This survey of Vivienne Westwood's fashion, originally held at the Victoria and Albert Museum in London, has been heavily promoted as presenting her as the ironic queen of fashion. Sadly the exhibition treats its subject with such reverence it is as though Westwood has been given an irony bypass. The problem starts with the display. Despite the sheer exuberance of Westwood's signature style, the exhibition is shadowed in so much gloom that the lighting consultants could work for Bill Henson.
The most puzzling curatorial decision in the display is to separate the work into two phases: Punk and the rest. This comes with an unstated implication that Punk is the foundation of Westwood's oeuvre, but that she has moved on so far that it needs to be isolated, kept on as a prelude to the later greatness in tweeds and crinolines. It is in short a minor version of the Routinization of Charisma, Weber's theory as to how revolutionaries are scooped up and absorbed into the establishment. Westwood could be the poster girl for this notion as with McLaren and a shop called SEX and the 'World's End', she created the upmarket look of English rebellion.
This interpretation is reinforced by Claire Wilcox's hagiographic catalogue with its absurd claim that Westwood and McLaren 'launched Punk'. Punk came from the same energetic sources as Pop art and Liverpool beat – the post WWII cultural dislocation when the certainties of class were damaged in the Blitz and there was a window of opportunity for new ideas. This is the context for the emergence of the Situationists and related ideologies. This was the society that produced the sartorial extravagances of Teddyboys and Teddygirls, Pop art, Merseybeat, and Punk. Douglas Adams wrote of destruction and a restaurant at the end of the universe in A Hitchhiker's Guide to the Galaxy, a nihilistic concept that was later worked over in Westwood's World's End shop, with its clock going ever backwards in a thirteen hour day.
Given this context Vivienne Westwood has to be seen as an extreme appropriator. Her clothes of this period are truly amazing; mixing vernacular art school grunge and s&m latex with such panache that fashion was never the same again.
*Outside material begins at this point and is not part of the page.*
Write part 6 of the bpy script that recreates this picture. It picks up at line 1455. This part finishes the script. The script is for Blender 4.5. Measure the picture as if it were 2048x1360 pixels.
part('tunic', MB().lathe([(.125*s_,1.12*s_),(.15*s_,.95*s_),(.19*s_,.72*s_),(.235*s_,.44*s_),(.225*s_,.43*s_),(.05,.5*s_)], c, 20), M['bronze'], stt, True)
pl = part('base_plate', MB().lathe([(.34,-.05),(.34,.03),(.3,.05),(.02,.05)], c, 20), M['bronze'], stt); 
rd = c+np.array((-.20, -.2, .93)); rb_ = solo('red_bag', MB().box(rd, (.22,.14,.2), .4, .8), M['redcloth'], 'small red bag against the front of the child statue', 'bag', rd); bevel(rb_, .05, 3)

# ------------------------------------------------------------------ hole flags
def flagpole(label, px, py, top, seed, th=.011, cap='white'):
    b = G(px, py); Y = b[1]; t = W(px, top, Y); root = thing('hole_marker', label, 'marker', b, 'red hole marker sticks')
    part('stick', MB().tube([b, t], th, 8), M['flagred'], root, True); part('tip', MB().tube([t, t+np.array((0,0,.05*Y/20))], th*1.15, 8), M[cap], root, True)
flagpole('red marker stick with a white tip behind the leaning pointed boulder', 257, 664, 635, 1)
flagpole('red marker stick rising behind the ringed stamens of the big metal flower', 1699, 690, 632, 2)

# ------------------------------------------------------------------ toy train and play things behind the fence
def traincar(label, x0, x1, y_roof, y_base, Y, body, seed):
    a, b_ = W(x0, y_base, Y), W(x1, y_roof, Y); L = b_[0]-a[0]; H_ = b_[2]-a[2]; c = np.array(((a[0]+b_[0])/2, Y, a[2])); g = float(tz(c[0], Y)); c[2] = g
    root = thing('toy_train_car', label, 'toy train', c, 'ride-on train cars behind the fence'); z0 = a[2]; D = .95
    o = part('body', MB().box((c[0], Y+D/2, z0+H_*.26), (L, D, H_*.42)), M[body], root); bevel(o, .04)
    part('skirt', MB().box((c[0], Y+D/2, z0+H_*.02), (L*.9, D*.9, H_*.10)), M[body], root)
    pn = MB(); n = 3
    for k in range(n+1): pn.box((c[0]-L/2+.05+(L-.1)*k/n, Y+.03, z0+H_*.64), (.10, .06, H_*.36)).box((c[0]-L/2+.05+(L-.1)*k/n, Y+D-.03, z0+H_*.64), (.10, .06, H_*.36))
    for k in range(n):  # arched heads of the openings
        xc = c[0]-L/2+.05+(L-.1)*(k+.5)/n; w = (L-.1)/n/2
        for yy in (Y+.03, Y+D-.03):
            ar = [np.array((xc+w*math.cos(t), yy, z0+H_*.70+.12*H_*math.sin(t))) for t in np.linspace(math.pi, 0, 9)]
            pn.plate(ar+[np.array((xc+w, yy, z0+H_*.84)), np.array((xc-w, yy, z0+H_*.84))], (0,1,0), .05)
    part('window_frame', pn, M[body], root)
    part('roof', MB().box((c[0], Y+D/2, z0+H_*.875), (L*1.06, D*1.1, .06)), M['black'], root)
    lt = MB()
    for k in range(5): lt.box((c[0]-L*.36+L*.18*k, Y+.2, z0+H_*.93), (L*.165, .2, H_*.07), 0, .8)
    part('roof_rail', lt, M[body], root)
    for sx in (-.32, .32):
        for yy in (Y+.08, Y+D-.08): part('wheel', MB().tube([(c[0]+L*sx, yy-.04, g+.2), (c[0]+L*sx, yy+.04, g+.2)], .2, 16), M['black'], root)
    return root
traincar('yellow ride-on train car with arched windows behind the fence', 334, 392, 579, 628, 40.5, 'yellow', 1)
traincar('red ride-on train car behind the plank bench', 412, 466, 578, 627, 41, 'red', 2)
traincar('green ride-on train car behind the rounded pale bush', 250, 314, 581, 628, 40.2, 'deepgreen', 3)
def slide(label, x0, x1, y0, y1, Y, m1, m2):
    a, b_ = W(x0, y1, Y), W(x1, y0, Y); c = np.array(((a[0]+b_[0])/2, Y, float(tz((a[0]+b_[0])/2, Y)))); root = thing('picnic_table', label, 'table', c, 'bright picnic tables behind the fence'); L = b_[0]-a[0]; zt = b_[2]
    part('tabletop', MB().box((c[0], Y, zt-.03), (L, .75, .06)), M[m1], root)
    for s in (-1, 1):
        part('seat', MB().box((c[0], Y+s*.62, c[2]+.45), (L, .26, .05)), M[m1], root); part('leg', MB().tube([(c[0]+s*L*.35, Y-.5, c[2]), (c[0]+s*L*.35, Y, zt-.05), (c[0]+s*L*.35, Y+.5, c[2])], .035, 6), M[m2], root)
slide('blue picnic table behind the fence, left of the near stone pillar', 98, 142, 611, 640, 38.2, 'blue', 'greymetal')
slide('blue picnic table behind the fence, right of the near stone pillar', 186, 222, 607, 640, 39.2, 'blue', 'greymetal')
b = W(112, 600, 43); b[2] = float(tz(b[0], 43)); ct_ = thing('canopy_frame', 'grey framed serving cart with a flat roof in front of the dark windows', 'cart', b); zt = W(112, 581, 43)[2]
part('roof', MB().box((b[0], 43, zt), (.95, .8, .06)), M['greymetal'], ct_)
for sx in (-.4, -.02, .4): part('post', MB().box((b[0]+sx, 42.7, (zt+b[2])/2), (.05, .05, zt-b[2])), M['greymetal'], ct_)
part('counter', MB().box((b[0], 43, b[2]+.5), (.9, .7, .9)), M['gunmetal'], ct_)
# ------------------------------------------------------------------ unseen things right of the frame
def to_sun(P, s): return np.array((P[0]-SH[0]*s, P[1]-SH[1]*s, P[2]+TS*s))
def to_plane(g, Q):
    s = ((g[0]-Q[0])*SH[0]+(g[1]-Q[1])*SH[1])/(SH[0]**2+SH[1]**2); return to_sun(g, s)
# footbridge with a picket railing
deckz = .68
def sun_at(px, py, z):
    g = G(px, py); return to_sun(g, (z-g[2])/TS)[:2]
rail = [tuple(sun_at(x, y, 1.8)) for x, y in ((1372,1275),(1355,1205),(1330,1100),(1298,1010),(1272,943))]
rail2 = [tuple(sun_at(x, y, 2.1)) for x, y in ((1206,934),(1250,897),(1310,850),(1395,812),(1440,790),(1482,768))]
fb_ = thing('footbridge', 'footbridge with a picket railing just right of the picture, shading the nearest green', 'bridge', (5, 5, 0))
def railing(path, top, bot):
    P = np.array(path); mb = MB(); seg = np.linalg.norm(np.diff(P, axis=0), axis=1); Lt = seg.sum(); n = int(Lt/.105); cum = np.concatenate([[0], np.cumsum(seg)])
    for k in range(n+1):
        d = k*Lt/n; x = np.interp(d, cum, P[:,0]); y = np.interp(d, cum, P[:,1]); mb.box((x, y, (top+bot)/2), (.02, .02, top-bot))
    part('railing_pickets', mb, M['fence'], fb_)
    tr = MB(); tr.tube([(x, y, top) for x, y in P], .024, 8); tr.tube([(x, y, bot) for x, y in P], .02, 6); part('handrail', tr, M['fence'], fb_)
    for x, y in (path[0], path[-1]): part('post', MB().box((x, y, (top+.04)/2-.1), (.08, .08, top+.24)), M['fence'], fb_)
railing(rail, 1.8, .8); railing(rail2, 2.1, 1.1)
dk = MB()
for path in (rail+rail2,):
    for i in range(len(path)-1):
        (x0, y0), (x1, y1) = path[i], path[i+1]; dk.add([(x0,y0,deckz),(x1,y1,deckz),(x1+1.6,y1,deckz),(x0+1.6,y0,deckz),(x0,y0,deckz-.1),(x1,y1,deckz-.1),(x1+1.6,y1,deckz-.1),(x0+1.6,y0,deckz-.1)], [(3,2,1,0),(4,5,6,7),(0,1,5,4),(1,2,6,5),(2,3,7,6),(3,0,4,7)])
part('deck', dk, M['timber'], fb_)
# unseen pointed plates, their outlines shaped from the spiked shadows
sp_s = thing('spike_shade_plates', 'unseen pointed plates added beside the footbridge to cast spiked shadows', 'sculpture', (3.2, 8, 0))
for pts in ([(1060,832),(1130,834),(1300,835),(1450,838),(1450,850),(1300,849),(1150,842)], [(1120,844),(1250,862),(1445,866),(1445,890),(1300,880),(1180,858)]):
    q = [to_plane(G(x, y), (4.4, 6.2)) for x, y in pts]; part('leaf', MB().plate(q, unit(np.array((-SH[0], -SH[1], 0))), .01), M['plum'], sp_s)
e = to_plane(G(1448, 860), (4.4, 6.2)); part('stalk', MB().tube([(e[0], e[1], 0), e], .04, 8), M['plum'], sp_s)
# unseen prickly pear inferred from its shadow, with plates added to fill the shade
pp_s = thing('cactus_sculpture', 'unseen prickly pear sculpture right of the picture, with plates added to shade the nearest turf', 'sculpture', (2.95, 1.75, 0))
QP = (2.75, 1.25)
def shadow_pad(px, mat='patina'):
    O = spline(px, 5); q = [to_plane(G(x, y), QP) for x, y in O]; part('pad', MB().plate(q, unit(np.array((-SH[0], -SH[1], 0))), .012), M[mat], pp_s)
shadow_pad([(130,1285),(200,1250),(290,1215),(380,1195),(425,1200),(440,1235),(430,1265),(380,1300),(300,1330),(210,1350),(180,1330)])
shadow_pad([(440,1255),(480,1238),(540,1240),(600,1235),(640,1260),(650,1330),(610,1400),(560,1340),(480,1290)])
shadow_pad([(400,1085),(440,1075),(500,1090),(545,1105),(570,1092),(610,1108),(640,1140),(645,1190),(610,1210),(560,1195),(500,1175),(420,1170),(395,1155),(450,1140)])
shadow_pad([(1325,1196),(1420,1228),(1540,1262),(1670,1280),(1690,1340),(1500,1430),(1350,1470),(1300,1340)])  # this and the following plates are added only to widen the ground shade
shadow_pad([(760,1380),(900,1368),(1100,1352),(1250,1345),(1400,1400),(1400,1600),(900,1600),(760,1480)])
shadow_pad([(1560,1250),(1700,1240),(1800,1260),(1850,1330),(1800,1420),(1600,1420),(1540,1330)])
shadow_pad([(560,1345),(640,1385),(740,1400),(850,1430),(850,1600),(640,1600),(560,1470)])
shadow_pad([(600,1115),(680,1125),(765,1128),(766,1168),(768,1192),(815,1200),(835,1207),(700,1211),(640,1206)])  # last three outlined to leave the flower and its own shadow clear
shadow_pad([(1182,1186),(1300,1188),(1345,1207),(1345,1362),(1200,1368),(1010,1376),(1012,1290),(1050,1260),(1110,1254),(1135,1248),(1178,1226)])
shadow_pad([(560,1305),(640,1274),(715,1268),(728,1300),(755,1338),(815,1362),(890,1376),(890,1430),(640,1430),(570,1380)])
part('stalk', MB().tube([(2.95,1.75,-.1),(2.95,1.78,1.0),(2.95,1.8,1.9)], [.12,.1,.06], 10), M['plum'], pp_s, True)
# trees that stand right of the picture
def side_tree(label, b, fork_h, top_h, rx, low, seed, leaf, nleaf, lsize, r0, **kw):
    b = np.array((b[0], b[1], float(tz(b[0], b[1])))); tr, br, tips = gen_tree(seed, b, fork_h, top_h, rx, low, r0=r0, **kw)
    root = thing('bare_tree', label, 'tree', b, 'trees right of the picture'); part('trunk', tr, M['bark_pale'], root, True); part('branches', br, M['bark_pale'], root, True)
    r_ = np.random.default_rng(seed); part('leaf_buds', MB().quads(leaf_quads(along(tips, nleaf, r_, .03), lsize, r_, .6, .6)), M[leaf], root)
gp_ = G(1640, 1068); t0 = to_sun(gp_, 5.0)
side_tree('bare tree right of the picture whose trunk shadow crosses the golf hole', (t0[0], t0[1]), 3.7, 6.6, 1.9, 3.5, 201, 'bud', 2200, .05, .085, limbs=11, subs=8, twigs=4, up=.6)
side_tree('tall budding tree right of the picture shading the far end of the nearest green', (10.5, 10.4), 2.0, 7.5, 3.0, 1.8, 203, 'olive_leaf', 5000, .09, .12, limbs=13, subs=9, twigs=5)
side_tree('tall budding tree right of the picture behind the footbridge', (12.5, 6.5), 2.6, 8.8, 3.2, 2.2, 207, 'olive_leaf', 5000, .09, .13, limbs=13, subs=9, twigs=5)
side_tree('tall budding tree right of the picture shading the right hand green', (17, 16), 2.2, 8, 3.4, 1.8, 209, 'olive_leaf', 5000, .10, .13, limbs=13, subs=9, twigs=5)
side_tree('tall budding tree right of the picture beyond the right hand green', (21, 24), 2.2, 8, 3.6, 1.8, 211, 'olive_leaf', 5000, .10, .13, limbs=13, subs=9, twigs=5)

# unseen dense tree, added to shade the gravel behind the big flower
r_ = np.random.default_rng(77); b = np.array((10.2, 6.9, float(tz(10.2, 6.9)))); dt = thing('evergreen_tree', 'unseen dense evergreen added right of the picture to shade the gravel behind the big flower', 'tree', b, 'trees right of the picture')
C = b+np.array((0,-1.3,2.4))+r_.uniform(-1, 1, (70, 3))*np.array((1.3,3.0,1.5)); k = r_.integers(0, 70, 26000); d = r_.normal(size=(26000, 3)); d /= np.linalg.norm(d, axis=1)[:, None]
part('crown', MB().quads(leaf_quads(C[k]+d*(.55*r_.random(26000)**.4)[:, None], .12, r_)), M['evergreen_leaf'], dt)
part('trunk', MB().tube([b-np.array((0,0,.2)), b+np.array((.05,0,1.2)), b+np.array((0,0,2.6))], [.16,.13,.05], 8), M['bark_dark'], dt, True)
The styles that she exaggerates and manipulates, parodies and adores, show a certain consistent and narrow sensibility, one reason why she was so heartily embraced by the English establishment.
From Punk she went to pirates with massive over the top body decoration and wild colours. Nailing her colours to the Western tradition, this is the designer as Mannerist, adapting and distorting images and objects from history to make them more extreme than ever before. She celebrated the 18th century extravagance of the ancien régime in pre-revolutionary France with exquisitely cut cloth. Other clothes slash and bunch silks in extravagant emulations of layers of history.
It is in her admiration (and evocation) of the great traditions of English tailoring in fine tweed that Westwood shows both her Englishness and her inherently conservative bent. Tailored clothes can be adapted and experimented with – but only by the tailor. Creative dressing is limited to accessories. Westwood therefore is a designer always in total control as to how her clothes are worn. The photograph of a determined Nanny Whip Margaret Thatcher with the caption 'This woman was once a punk' could almost be an image of Westwood herself in its resolution and discipline.
The claim that Westwood was 'subverting the Establishment from within' is not consistent with her acceptance of an OBE or indeed the way the V&A created this exhibition. Instead it shows that once again the Establishment has invigorated itself by incorporating good red substance into its pallid bloodstream. In this sense the exhibition is indeed a celebration of the Routinization of Charisma, a crowning (in tweed) of the new face of the English sartorial establishment.